Historian Katya Hoyer has caused a sensation with her new history of everyday life in East Germany. On the anniversary of the fall of the Berlin Wall, she spoke to Jacobin about why that state failed — and why reunification didn’t live up to expectations.

The Berlin Wall in 1989. (Raphaël Thiémard / Wikimedia Commons)


When Germany reunited in 1990, people on both sides of the inner border were delighted. The promise was that, after decades of upheaval, Germans could develop in unity toward a bright future. The transformation of the former East was meant to lead it out of backward socialism and toward the delights of the market-capitalist West. This attitude toward the sunlit future also imposed a certain way of looking at its past. The reunified Germany’s history was to become a mainly West German story of successful recovery after 1945 — with the German Democratic Republic (GDR) in the East seen as the aberration.

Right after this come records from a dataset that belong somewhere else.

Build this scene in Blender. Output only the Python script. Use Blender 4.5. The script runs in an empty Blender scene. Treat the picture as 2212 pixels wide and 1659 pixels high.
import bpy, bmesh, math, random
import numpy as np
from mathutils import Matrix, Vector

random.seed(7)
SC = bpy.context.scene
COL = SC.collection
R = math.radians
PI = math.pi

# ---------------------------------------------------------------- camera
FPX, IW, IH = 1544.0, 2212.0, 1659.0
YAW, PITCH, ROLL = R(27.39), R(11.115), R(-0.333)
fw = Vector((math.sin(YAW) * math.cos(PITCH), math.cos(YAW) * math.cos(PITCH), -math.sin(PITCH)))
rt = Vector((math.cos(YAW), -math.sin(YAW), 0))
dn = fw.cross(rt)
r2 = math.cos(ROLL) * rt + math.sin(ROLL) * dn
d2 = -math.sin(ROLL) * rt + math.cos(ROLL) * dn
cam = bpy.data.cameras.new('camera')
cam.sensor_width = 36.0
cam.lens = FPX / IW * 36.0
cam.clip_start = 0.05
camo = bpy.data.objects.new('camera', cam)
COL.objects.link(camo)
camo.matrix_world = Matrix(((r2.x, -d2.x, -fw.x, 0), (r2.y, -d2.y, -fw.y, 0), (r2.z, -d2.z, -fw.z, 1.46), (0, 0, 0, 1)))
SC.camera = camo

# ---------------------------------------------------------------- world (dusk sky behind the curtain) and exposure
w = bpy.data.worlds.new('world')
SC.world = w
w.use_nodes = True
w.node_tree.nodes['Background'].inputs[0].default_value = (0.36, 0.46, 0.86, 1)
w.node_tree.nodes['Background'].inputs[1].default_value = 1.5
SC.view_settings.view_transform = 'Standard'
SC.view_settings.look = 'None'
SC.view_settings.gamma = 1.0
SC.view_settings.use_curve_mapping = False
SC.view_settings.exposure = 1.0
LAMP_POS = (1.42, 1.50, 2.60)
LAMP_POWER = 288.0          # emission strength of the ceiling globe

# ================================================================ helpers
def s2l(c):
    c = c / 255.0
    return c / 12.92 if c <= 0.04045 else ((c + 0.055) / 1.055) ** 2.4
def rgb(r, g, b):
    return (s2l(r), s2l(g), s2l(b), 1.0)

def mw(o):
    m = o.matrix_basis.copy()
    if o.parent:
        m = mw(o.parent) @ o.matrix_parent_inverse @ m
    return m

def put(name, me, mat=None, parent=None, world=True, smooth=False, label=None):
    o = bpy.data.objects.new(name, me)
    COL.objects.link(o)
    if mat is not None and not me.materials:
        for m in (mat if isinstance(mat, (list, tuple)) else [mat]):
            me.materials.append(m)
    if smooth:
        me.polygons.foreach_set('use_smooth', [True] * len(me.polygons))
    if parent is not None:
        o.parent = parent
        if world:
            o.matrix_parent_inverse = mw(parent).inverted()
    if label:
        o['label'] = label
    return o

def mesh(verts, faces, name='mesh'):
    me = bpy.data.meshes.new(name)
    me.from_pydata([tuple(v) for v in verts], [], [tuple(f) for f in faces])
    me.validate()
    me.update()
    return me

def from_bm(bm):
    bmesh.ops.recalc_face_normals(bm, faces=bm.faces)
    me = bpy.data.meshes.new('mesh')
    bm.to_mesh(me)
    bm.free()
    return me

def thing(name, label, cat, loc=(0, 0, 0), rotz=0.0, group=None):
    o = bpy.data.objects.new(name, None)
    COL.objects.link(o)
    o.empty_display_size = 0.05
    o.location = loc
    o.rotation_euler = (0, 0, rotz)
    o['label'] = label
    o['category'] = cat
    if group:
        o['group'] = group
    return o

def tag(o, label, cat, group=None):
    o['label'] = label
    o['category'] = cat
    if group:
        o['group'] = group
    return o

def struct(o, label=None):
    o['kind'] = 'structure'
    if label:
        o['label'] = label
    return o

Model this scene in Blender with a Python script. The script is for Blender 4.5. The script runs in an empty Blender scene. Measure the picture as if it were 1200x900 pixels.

Today, over thirty years after unification, things don’t look so rosy. The far-right Alternative für Deutschland (AfD) is on the rise in the states of former East Germany, and many observers are delving into the GDR’s history to try to understand today’s developments. Is this state — its Stasi control, its suppression of democracy, its official anti-fascism — to blame for Easterners’ supposed “authoritarian attitudes” today? Or is the strength of this antisystemic party more to do with the transition that followed 1990?

Amid this debate, British-German historian Katja Hoyer’s new book Beyond the Wall has caused a sensation. Hoyer’s book does not replicate the image of an East Germany living in constant fear, but focuses on cultural development, social policy, leisure, and the everyday lives of ordinary people in the GDR. Her book is based on primary source research, but especially on interviews with ordinary citizens who lived much of their lives in the GDR.